Smith's backup, Terrence Jones, was his usual all-over-the-place self. As the center in small-ball units, he's always been a disaster who bites at every pump fake and doesn't box out the offensive glass. But he can still look great as the roll man in a combo with Harden from time to time, and he's excellent at running the floor as a trailer.

James Harden had a vintage MVP Beard game, with 26 points and a career-high 14 assists. He also played great defense on the night, apart from a couple of brief lapses. He held Dwyane Wade to a very ordinary performance when the two were matched up, and was the penetrating, distributing force the Rockets needed without a reliable post threat to turn to.

With the Rockets shorthanded, you knew they were going to have to get a great night from an unusual source, and nobody on this roster is better suited for one of those nights than Marcus Thornton. He played a huge chunk of the second half in place of James Harden (and when Harden came back, Trevor Ariza), and hit shots outside and in while distributing as a secondary pick-and-roll ball handler. He had 18 points on 7-11 shooting.

For all the great individual offensive performances, it was the team defense in the second half that really stood out. The Heat, missing big man Hassan Whiteside, really were in no position to punish the Rockets for going super small. So the Rockets did what they do at their best: rotating like crazy on the outside and jumping passing lanes to start fast breaks. Corey Brewer, Trevor Ariza, Ty Lawson and Terrence Jones are all subpar finishers in the half-court, but on the break they're more than adequate. Early in the game, the Rockets aborted a couple of promising breaks with poor communication, but it all smoothed out in that sweet second half.

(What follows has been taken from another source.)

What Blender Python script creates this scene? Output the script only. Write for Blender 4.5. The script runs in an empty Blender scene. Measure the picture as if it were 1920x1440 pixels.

JB Bickerstaff talked yesterday about how the Rockets need to commit to defense more as a team, and while it's fair to wonder when the next swoon will come (after all, this win broke a three-game losing streak), it's great to see the team respond so quickly to their coaches' message. The Heat are not a great offensive team, but the Rockets really did look great as a team for most of the game on defense.

Next up for the Rockets is a date with the Phoenix Suns, who just fired their head coach and had a great half of a game against the Toronto Raptors. Dwight will be back, but Clint Capela and Donatas Motiejunas might not. Who knows what version of the Rockets we'll see then.